Institute Electrochemical Energy Storage
Energy Storage Materials
1. Cathode materials for Li-S batteries
Metal oxide nanoparticles and free-standing porous carbon monolith can be synthesized through polymer assisted colloidal approaches. The well-defined nanostructures can be applied as cathode materials in Li-S batteries with excellent electrochemical performance. For example, Magnéli phase Ti4O7 particles with interconnected-pores structure can be synthesized by using porous PS-P2VP particles as template. They can provide mesopores for physical confinement and polar surface for chemically bonding with polysulfides to suppress their dissolution. Moreover, light-weight and mechanically stable carbon monoliths have been prepared from a hydrothermal method. This binder-free monolith have been used as model cathode material for a multidimensional operando analysis.
- S. Mei, C.J. Jafta, I. Lauermann, Q. Ran, M. Kärgell, M. Ballauff, Y. Lu, Advanced Functional Materials 2017, 27, 1701176 .
- Y. Yang, S. Risse, S. Mei, C.J. Jafta, Y. Lu, C. Stöcklein, N. Kardjilov, I. Manke, J. Gong, Z. Kochovski, M. Ballauff, Energy Storage Materials 2017, 9, 96-104.
2. Supercapacitors
Dispersible mesoporous nitrogen-doped hollow carbon nanoplates and hollow carbon-MoS2-carbon nanoplates have been synthesized using gibbsite nanoplates as templates. The resulted nanomaterials with 2D hollow nanoplate structures bear hexagonal morphology with high specific surface areas (460 m2 g-1 for hollow carbon nanoplates and 543 m2 g-1 for hollow carbon-MoS2-carbon nanoplates). They show excellent colloidal stability in aqueous media and are applied as electrode materials for symmetric supercapacitors. The materials exhibit high specific capacitance and excellent cycling stability in supercapacitors with 1 M Li2SO4 as the electrolyte.
1. J. Cao, C. J. Jafta, J. Gong, Q. Ran, X. Lin, R. Félix, R. G. Wilks, M. Bär, J. Yuan, M. Ballauff, Y. Lu, ACS Applied Materials & Interfaces 2016, 8, 29628-29636.
2. T. Quan, N. Goubard-Bretesché, E. Härk, Z. Kochovski, S. Mei, N. Pinna, M. Ballauff, Y. Lu, Chem. Eur. J. 2019, 25, 4745-4766.

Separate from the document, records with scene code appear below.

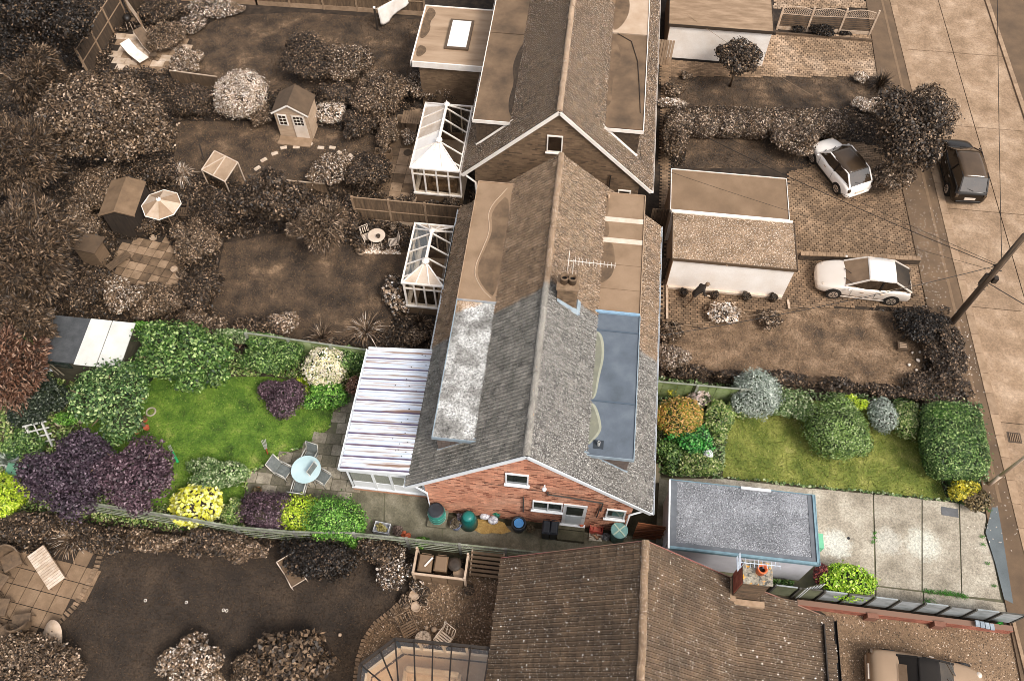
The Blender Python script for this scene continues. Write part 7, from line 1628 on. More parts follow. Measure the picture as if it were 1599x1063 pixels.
# ================================================================== CARS
def car(label, loc, rz, L, W, Hh, mb, mroof=None, kind='hatch', mglass=None, hoodm=None):
    """nose at +x, built round the origin"""
    t = T('parked_car', label, 'car', (0, 0, 0)); a = L/2; w_ = W/2; mroof = mroof or mb; mglass = mglass or m_cargl
    if kind == 'hatch':   st = [(-a, .78, .60), (-a+.08, .92, .82), (-a+.35, .97, .95), (-a*.45, 1., .93), (0, 1., .90), (a*.42, .98, .90), (a*.62, .96, .86), (a*.86, .90, .74), (a-.06, .78, .62), (a, .62, .52)]; g0, g1, r0, r1 = -a+.12, a*.44, -a*.55, a*.02
    elif kind == 'mini':  st = [(-a, .86, .62), (-a+.06, .95, .86), (-a+.3, .99, .95), (-a*.4, 1., .94), (0, 1., .92), (a*.4, .98, .92), (a*.6, .96, .88), (a*.86, .90, .78), (a-.05, .80, .66), (a, .64, .5)]; g0, g1, r0, r1 = -a+.14, a*.50, -a*.66, a*.20
    elif kind == 'mpv':   st = [(-a, .86, .62), (-a+.06, .95, .90), (-a+.3, .99, 1.0), (-a*.4, 1., 1.0), (0, 1., .98), (a*.42, .98, .98), (a*.62, .96, .92), (a*.86, .90, .80), (a-.05, .80, .66), (a, .62, .5)]; g0, g1, r0, r1 = -a+.10, a*.55, -a*.72, a*.16
    else:                 st = [(-a, .78, .60), (-a+.08, .90, .78), (-a+.35, .96, .88), (-a*.45, 1., .88), (0, 1., .86), (a*.36, .98, .86), (a*.6, .96, .82), (a*.86, .88, .70), (a-.06, .76, .58), (a, .62, .48)]; g0, g1, r0, r1 = -a*.56, a*.40, -a*.28, a*.08
    b = M(); n = 13; V = []
    for (x, f, h) in st:
        y = w_*f; sec = [(.88*y, .20), (.97*y, .30), (y, .48), (.985*y, h-.16), (.93*y, h-.05), (.70*y, h), (0, h+.025)]
        V += [(x, -p, z) for p, z in sec]+[(x, p, z) for p, z in sec[-2::-1]]
    k = len(st); F = [(i*n+j, (i+1)*n+j, (i+1)*n+j+1, i*n+j+1) for i in range(k-1) for j in range(n-1)]
    F += [tuple(range(n)), tuple((k-1)*n+j for j in range(n))[::-1]]; F += [(i*n+n-1, (i+1)*n+n-1, (i+1)*n, i*n) for i in range(k-1)]
    b.add(V, F); body = b.build('body', mb, t, smooth=True); m_ = body.modifiers.new('s', 'SUBSURF'); m_.levels = m_.render_levels = 1
    bz = .88 if kind != 'soft' else .84
    if kind == 'mpv': bz = .96
    wt = w_*.74; wb = w_*.90
    # greenhouse: glass shell, roof panel, pillars
    corners = lambda x, ww, z: [(x, -ww, z), (x, ww, z)]
    B = [(g1, -wb*.9, bz), (g1, wb*.9, bz), (g0, wb*.86, bz), (g0, -wb*.86, bz)]; Tt = [(r1, -wt, Hh-.05), (r1, wt, Hh-.05), (r0, wt*.97, Hh-.06), (r0, -wt*.97, Hh-.06)]
    mid1, mid0 = (g1+r1)/2*.6+g1*.1, 0
    side = [(g1, bz), (r1, Hh-.05), (r0, Hh-.06), (g0, bz)]
    shell = mglass if kind != 'soft' else m_softtop
    M().add([B[0], B[1], Tt[1], Tt[0]], [(0, 1, 2, 3)]).build('windscreen', mat('painted_sky_glass', [S(.36), S(.48)], .1, 1.5) if kind == 'hatch' else mglass, t)  # hatchback windscreen: sky reflection painted as a lighter glass tone
    M().add([B[2], B[3], Tt[3], Tt[2]], [(0, 1, 2, 3)]).build('rear_window', shell, t)
    for s in (-1, 1):
        q = [(g1, s*wb*.9, bz), (0, s*wb, bz), (g0, s*wb*.86, bz), (r0, s*wt*.97, Hh-.06), ((r0+r1)/2, s*wt*1.03, Hh-.03), (r1, s*wt, Hh-.05)]
        f = (0, 1, 4, 5) if s < 0 else (5, 4, 1, 0); f2 = (1, 2, 3, 4) if s < 0 else (4, 3, 2, 1)
        M().add(q, [f, f2]).build('side_window', shell, t)
        for (p, r_) in (((g1, s*wb*.9, bz), (r1, s*wt, Hh-.05)), ((g0, s*wb*.86, bz), (r0, s*wt*.97, Hh-.06))): M().bar(p, r_, .07, .05).build('pillar', mb if kind != 'soft' else m_softtop, t)
        M().bar(((g0+g1)*.5-.05, s*wb*1.0, bz), ((r0+r1)/2-.05, s*wt*1.03, Hh-.03), .07, .03, up=(0, s, .3)).build('pillar', m_trim, t)
        M().bar((g1, s*wb*.93, bz+.0), (g0, s*wb*.9, bz+.0), .03, .03).build('window_trim', m_chr, t)
        M().bar((r1, s*wt, Hh-.04), (r0, s*wt*.97, Hh-.05), .05, .04).build('roof_rail', mb if kind != 'soft' else m_softtop, t)
        M().lathe([(0, -.04), (.06, -.03), (.07, .02), (0, .06)], 8, (g1-.12, s*(w_+.08), bz+.04)).build('door_mirror', mb, t, smooth=True)
        for (dx) in (.15, -.75 if kind in ('hatch', 'mpv') else None):
            if dx is not None: M().box(dx-.08, dx+.08, s*w_*1.0-.015, s*w_*1.0+.02, bz-.19, bz-.16).build('door_handle', m_chr, t)
        M().box(.62, .63, s*w_*1.0-.006, s*w_*1.0+.004, .32, bz-.06).box(-.45, -.44, s*w_*1.0-.006, s*w_*1.0+.004, .32, bz-.06).build('door_seam', m_trim, t)
        M().box(-a*.55, a*.55, s*w_*.985-.01, s*w_*.985+.015, .22, .30).build('sill_trim', m_trim if kind != 'hatch' else mb, t)
        for wx in (-a*.60, a*.62):
            wr = .32 if L > 3.7 else .30; y = s*(w_-.02)
            M().tube([(wx, y-s*.19, wr), (wx, y+s*.015, wr)], wr*1.12, 20).build('wheel_arch', m_trim, t)
            wh = M().tube([(wx, y-s*.2, wr), (wx, y+s*.035, wr)], wr, 22).build('wheel', m_tyre, t)
            M().tube([(wx, y, wr), (wx, y+s*.045, wr)], wr*.66, 18).build('rim', m_rim, wh)
            sp = M()
            for q in range(7): an = 2*pi*q/7; sp.bar((wx+cos(an)*.05, y+s*.05, wr+sin(an)*.05), (wx+cos(an)*wr*.6, y+s*.05, wr+sin(an)*wr*.6), .03, .012, up=(0, 1, 0))
            sp.build('spokes', m_trim, wh)
    n = 10; rf = M(); xs = [r1+(r0-r1)*k/n for k in range(n+1)]; V = []
    for x in xs:
        u = (x-r0)/(r1-r0); hh = Hh-.05+.07*sin(pi*(.15+.7*u))
        for f in (-1, -.6, 0, .6, 1): V.append((x, f*wt*(1+.03*sin(pi*u)), hh-.035*f*f))
    rf.add(V, [(i*5+j, i*5+j+1, (i+1)*5+j+1, (i+1)*5+j) for i in range(n) for j in range(4)]); rp = rf.build('roof', mroof if kind != 'soft' else m_softtop, t, smooth=True)
    s_ = rp.modifiers.new('t', 'SOLIDIFY'); s_.thickness = .03
    for s in (-1, 1):
        M().lathe([(0, 0), (.12, .0), (.10, .05), (0, .07)], 12, (a*.86, s*w_*.62, .64 if kind != 'mini' else .7)).build('headlight', m_lamp, t, smooth=True)
        M().box(-a+.0, -a+.1, s*w_*.80-.07, s*w_*.80+.07, .62, .80).build('tail_light', m_tail, t, bevel=.02)
    M().box(-a-.03, -a+.02, -.26, .26, .5 if kind != 'mini' else .42, .62 if kind != 'mini' else .54).build('number_plate', m_plate, t)
    M().box(a-.03, a+.02, -.26, .26, .34, .45).build('number_plate', m_plate, t)
    M().box(-a-.03, -a+.12, -w_*.72, w_*.72, .26, .40).build('rear_bumper', mb if kind != 'mpv' else m_trim, t, bevel=.03)
    M().bar((g0+.0, -.02, bz+.03), (g0+.1, .3, bz+.1), .02, .02).build('rear_wiper', m_trim, t) if kind != 'soft' else None
    for s in (-.25, .3): M().bar((g1+.03, s, bz+.03), (g1-.22, s+.4, bz+.22), .02, .02).build('wiper', m_trim, t)
    if kind == 'soft': M().add([(g0+.04, -.35, bz+.1), (g0+.04, .35, bz+.1), (g0+.24, .3, bz+.34), (g0+.24, -.3, bz+.34)], [(3, 2, 1, 0)]).build('rear_screen', mat('pale_screen', [S(.5), S(.6)], .2), t).location = (-.04, 0, .02)
    t.location = loc; t.rotation_euler[2] = rz; return t
m_cargl = mat('car_glass', [S(.14), S(.22)], .05, 1.5, 3, spec=1.); m_trim = mat('black_trim', [S(.06)], .5); m_tyre = mat('tyre', [S(.10)], .9); m_rim = mat('alloy_rim', [S(.78)], .3, metal=.5)
m_chr = mat('chrome', [S(.8)], .2, metal=.9); m_lamp = mat('headlamp', [S(.8)], .1); m_tail = mat('tail_lamp', [S(.24)], .2); m_plate = mat('plate', [S(.8)], .5); m_softtop = mat('soft_top', [S(.06), S(.09)], .9, 4)
m_silv = mat('silver_paint', [S(.84), S(.88)], .28, 1, 2, metal=.25); m_wcar = mat('white_car_paint', [S(.95)], .2, 1); m_dcar = mat('dark_car_paint', [S(.10), S(.13)], .18, 1, metal=.2); m_tcar = mat('tan_car_paint', [S(.56), S(.6)], .3, 1, metal=.3)
p1, p2 = P(1275, 440, .5), P(1418, 442, .5)
car('silver hatchback on the block drive beside the low brown wall', ((p1.x+p2.x)/2, 24.1, .06), pi-.03, 4.25, 1.75, 1.45, m_silv, m_wcar)  # whiter roof colour paints the light falling on the car's top
fa, ra = P(1262, 240, .3), P(1302, 290, .3); an = atan2(fa.y-ra.y, fa.x-ra.x); c = P(1310, 262, .5)
car('small white car with dark roof parked askew by the roadside tree', (c.x, c.y+.05, .06), an, 3.6, 1.66, 1.42, m_wcar, mat('dark_roof_paint', [S(.2), S(.24)], .15, 1), 'mini')
c = P(1500, 268, .5); car('dark car parked in the road beside the kerb', (c.x, c.y+.1, .045), pi/2+.04, 4.0, 1.7, 1.55, m_dcar, mat('roof_reflection', [S(.24), S(.3)], .12, 1), 'mpv')  # roof colour lighter than the body paints in a reflection
c = P(1448, 1062, .6); car('tan soft top car cut off by the bottom edge', (c.x, c.y-.05, .05), -.06, 4.1, 1.72, 1.28, m_tcar, None, 'soft')
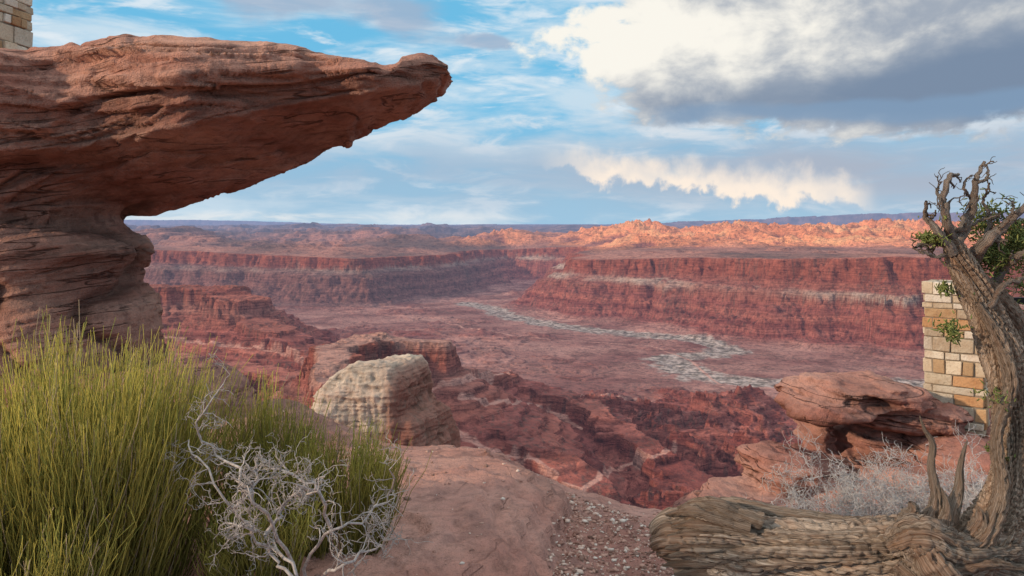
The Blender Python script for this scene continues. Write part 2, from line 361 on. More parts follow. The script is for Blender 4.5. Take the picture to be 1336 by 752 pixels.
parts=[el(1116,515,8.6,.72,.6,.14,3.6,.1),el(1112,506,8.45,.48,.5,.11,3.,.15),el(1076,528,8.4,.42,.5,.09,3),el(1170,536,8.7,.6,.5,.17,3.2),
 el(1225,602,8.9,.80,.7,.48,3.2),el(1135,590,9.0,.36,.5,.45,3),el(1190,625,8.3,.75,.7,.28,3,.1),el(1270,615,8.3,.75,.8,.36,3.2),
 el(1062,565,8.9,.11,.3,.26,2.6),el(1012,612,8.0,.28,.4,.19,3.2,.2),el(1060,604,8.6,.36,.5,.15,3),
 el(1100,668,8.1,.9,.9,.36,3.2),el(985,668,7.6,.46,.7,.21,3),el(1360,620,8.4,.9,1.0,.50,3),el(940,690,7.2,.4,.6,.18,3)]
def disp_l(co,nn):
    x,y,z=co.T;return strat(co,nn,3.6,-.10,.10,105,.5)+.10*fbm3(x*1.1,y*1.1,z*1.6,4,130)+.035*fbm3(x*4,y*4,z*6,3,150)
def col_l(co,nn,d):
    x,y,z=co.T;f=np.clip(.5+fbm3(x*.9,y*.9,z*3.5,4,180),0,1)[:,None]
    c=np.array((.31,.13,.10))*(1-f)+np.array((.48,.27,.21))*f
    un=ss(.2,-.5,nn[:,2])[:,None]  # shade below the rock lips painted in by face direction
    return c*(1-.5*ss(.0,-.15,d)[:,None])*TINT*(1-.35*un)
rock('sandstone_ledge',parts,.022,disp_l,M_red2,2,col_l)
rock('sandstone_boulder',[el(235,560,7.6,.62,.9,.62,2.6),el(120,600,7.2,1.2,.8,.8,2.6),el(310,655,7.4,.6,.8,.5,2.6)],.035,disp_l,M_red2,3,col_l)
M_but=rockmat('butte_rock',.06,(.24,.18,.14),1.,0,.3,2.)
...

3. Aqueous–based electrochemical energy storage systems
“Water-in-salt” electrolyte (a highly concentrated aqueous solution) has been used for Li-ion batteries and supercapacitors. In “water-in-salt” Li-ion batteries, hollow MoS3 nanospheres synthesized via a scalable room-temperature acid precipitation method have been applied as anode. The prepared MoS3 achieves a high specific capacity of 127 mAh g-1 at the current density of 0.1 A g-1 and good stability over 1000 cycles. During operation, MoS3 undergoes irreversible conversion to Li2MoO4 is then converted gradually to a more stable and reversible LixMoOy (2‹y‹4)) phase along cycling. In “water-in-salt” supercapacitors with hollow carbon nanoplates as electrode, the formation of solid electrolyte interphase has been observed by electrochemical impedance spectroscopy. The effect of temperature on the electrochemical performance of the WIS supercapacitors in the temperature range from 15 to 60 °C has been studied, which presents a gravimetric capacitance of 128 F g-1 at 55 °C compared to 87.5 F g-1 at 15 °C.
1. T. Quan, Y. L. Xu, M. Tovar, N. Goubard-Bretesché, Z. L. Li, Z. Kochovski, H. Kirmse, K. Skrodczky, S. L. Mei, H. T. Yu, D. Abou-Ras, M. Wagemaker, Y. Lu, Batteries & Supercaps 2020, 3(8): 747-756.
2. T. Quan, E. Härk, Y. L. Xu, I. Ahmet, C. Höhn, Y. Lu, ACS Applied Materials & Interfaces 2020, in revision.